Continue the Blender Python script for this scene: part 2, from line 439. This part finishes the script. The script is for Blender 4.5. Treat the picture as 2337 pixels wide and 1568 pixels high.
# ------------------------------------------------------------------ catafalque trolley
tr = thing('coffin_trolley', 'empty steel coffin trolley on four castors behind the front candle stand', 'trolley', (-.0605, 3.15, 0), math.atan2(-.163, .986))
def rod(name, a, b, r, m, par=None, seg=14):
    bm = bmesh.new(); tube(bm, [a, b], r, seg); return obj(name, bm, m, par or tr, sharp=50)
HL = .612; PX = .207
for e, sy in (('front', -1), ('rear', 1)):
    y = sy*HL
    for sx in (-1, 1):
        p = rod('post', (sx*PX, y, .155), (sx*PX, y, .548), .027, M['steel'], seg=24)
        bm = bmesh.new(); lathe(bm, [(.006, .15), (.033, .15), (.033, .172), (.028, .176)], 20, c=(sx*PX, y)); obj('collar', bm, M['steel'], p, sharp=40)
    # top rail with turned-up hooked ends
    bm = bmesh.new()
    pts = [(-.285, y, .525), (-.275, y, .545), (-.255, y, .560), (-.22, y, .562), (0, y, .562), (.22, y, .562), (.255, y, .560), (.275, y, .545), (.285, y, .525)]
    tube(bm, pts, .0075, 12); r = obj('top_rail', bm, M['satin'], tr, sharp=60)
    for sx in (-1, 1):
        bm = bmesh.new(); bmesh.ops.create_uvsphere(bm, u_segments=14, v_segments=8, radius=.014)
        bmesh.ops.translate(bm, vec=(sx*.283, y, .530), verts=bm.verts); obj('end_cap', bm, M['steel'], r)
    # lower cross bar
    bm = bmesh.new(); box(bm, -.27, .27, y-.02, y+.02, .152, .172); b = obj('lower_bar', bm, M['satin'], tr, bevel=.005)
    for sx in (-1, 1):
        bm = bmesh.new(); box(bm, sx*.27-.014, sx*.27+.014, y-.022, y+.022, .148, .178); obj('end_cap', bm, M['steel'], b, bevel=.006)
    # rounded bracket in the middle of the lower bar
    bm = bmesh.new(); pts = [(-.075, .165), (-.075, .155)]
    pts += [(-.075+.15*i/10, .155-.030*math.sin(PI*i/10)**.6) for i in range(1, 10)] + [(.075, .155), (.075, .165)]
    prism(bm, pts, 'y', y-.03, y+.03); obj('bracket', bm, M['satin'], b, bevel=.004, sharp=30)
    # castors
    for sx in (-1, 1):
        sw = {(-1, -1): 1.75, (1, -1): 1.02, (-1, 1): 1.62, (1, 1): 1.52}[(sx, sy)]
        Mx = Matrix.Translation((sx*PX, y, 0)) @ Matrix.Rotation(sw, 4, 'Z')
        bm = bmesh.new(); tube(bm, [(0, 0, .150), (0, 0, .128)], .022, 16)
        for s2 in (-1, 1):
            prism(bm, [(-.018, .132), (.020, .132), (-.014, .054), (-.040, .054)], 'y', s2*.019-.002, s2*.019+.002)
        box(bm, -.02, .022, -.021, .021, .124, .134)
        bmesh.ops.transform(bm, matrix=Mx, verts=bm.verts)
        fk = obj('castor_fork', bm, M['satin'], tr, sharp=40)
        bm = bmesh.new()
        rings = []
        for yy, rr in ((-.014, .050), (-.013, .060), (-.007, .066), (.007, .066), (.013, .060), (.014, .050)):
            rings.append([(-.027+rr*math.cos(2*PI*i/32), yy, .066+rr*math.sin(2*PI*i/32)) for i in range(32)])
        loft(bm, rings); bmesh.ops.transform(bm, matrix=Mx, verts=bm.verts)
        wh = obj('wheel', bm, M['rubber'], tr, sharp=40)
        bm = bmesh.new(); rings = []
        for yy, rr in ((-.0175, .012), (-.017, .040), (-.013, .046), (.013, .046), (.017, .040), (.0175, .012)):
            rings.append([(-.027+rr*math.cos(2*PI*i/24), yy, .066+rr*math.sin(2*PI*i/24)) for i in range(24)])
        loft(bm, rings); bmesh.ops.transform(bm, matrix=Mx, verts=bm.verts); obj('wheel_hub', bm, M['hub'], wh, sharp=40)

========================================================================

=== EXERCISE GOAL ===
Recite the full listing above exactly.

=== CORRECT ANSWER ===
Continue the Blender Python script for this scene: part 2, from line 439. This part finishes the script. The script is for Blender 4.5. Treat the picture as 2337 pixels wide and 1568 pixels high.
# ------------------------------------------------------------------ catafalque trolley
tr = thing('coffin_trolley', 'empty steel coffin trolley on four castors behind the front candle stand', 'trolley', (-.0605, 3.15, 0), math.atan2(-.163, .986))
def rod(name, a, b, r, m, par=None, seg=14):
    bm = bmesh.new(); tube(bm, [a, b], r, seg); return obj(name, bm, m, par or tr, sharp=50)
HL = .612; PX = .207
for e, sy in (('front', -1), ('rear', 1)):
    y = sy*HL
    for sx in (-1, 1):
        p = rod('post', (sx*PX, y, .155), (sx*PX, y, .548), .027, M['steel'], seg=24)
        bm = bmesh.new(); lathe(bm, [(.006, .15), (.033, .15), (.033, .172), (.028, .176)], 20, c=(sx*PX, y)); obj('collar', bm, M['steel'], p, sharp=40)
    # top rail with turned-up hooked ends
    bm = bmesh.new()
    pts = [(-.285, y, .525), (-.275, y, .545), (-.255, y, .560), (-.22, y, .562), (0, y, .562), (.22, y, .562), (.255, y, .560), (.275, y, .545), (.285, y, .525)]
    tube(bm, pts, .0075, 12); r = obj('top_rail', bm, M['satin'], tr, sharp=60)
    for sx in (-1, 1):
        bm = bmesh.new(); bmesh.ops.create_uvsphere(bm, u_segments=14, v_segments=8, radius=.014)
        bmesh.ops.translate(bm, vec=(sx*.283, y, .530), verts=bm.verts); obj('end_cap', bm, M['steel'], r)
    # lower cross bar
    bm = bmesh.new(); box(bm, -.27, .27, y-.02, y+.02, .152, .172); b = obj('lower_bar', bm, M['satin'], tr, bevel=.005)
    for sx in (-1, 1):
        bm = bmesh.new(); box(bm, sx*.27-.014, sx*.27+.014, y-.022, y+.022, .148, .178); obj('end_cap', bm, M['steel'], b, bevel=.006)
    # rounded bracket in the middle of the lower bar
    bm = bmesh.new(); pts = [(-.075, .165), (-.075, .155)]
    pts += [(-.075+.15*i/10, .155-.030*math.sin(PI*i/10)**.6) for i in range(1, 10)] + [(.075, .155), (.075, .165)]
    prism(bm, pts, 'y', y-.03, y+.03); obj('bracket', bm, M['satin'], b, bevel=.004, sharp=30)
    # castors
    for sx in (-1, 1):
        sw = {(-1, -1): 1.75, (1, -1): 1.02, (-1, 1): 1.62, (1, 1): 1.52}[(sx, sy)]
        Mx = Matrix.Translation((sx*PX, y, 0)) @ Matrix.Rotation(sw, 4, 'Z')
        bm = bmesh.new(); tube(bm, [(0, 0, .150), (0, 0, .128)], .022, 16)
        for s2 in (-1, 1):
            prism(bm, [(-.018, .132), (.020, .132), (-.014, .054), (-.040, .054)], 'y', s2*.019-.002, s2*.019+.002)
        box(bm, -.02, .022, -.021, .021, .124, .134)
        bmesh.ops.transform(bm, matrix=Mx, verts=bm.verts)
        fk = obj('castor_fork', bm, M['satin'], tr, sharp=40)
        bm = bmesh.new()
        rings = []
        for yy, rr in ((-.014, .050), (-.013, .060), (-.007, .066), (.007, .066), (.013, .060), (.014, .050)):
            rings.append([(-.027+rr*math.cos(2*PI*i/32), yy, .066+rr*math.sin(2*PI*i/32)) for i in range(32)])
        loft(bm, rings); bmesh.ops.transform(bm, matrix=Mx, verts=bm.verts)
        wh = obj('wheel', bm, M['rubber'], tr, sharp=40)
        bm = bmesh.new(); rings = []
        for yy, rr in ((-.0175, .012), (-.017, .040), (-.013, .046), (.013, .046), (.017, .040), (.0175, .012)):
            rings.append([(-.027+rr*math.cos(2*PI*i/24), yy, .066+rr*math.sin(2*PI*i/24)) for i in range(24)])
        loft(bm, rings); bmesh.ops.transform(bm, matrix=Mx, verts=bm.verts); obj('wheel_hub', bm, M['hub'], wh, sharp=40)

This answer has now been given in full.